A desk has three drawers. The first contains two gold coins, the second has two silver coins and the third has one gold and one silver coin. A drawer is selected at random and a coin is drawn at random from the drawer. Suppose that the coin selected was silver. Use Bayes's Theorem to find the probability that the other coin in that drawer is gold.
[Math] Statistics I – Bayes’s Theorem
probability
Best Answer
You select a drawer and select a coin from that drawer.
Let $A$ denote the event that the coin that you select is silver.
Let $B$ denote the event that the other coin in the drawer is gold.

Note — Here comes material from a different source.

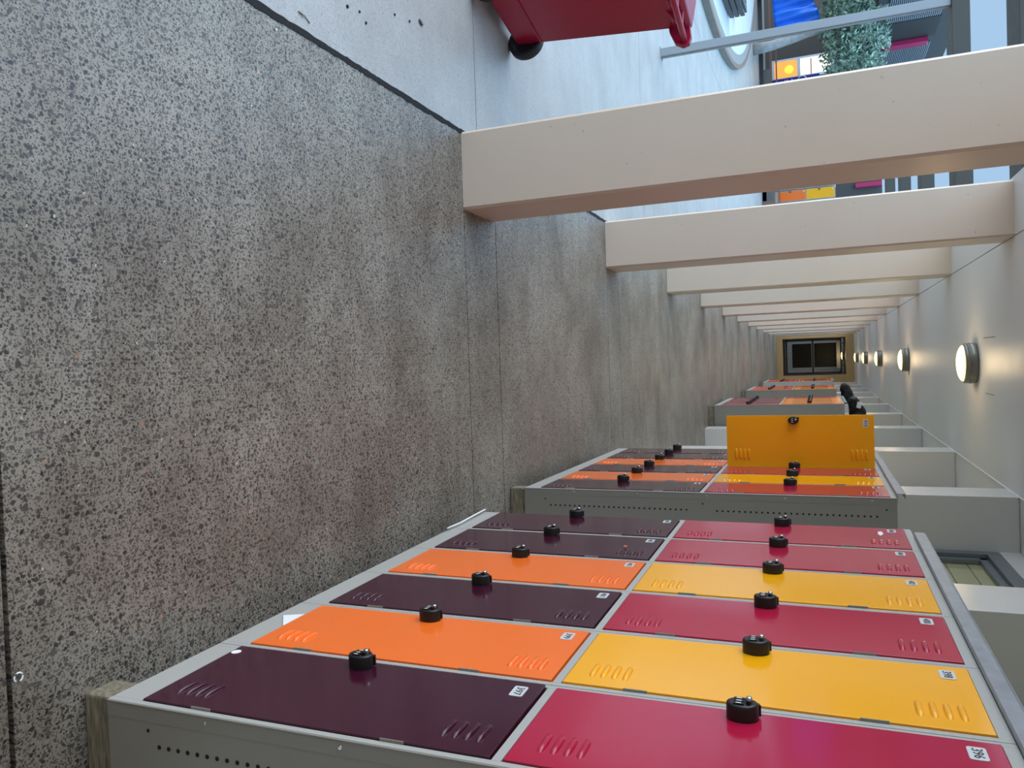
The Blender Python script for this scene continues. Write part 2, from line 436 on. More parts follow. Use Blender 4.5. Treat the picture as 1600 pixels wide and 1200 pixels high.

You are equally likely to pick any coin, so
$$P(A) = \frac{3\text{ silver coins}}{6 \text{ coins}} = \frac 12$$
There are 6 different ways you could have selected a coin. Only one of them results in you selecting a silver coin AND the other coin in the drawer being gold, so $$P(A \cap B) = \frac{1\text{ desired outcome}}{6 \text{ total outcomes}} = \frac 16$$
By the definition of conditional probability, $$P(B \mid A) = \frac{P(B \cap A)}{P(A)} = \frac{1/6}{1/2} = \frac 13$$
As I mentioned in my comment, Bayes's Theorem is useful if you want to know $P(B\mid A)$ but you only know $P(A\mid B)$. Here, we don't know $P(A \mid B)$ either, so Bayes's Theorem doesn't really help.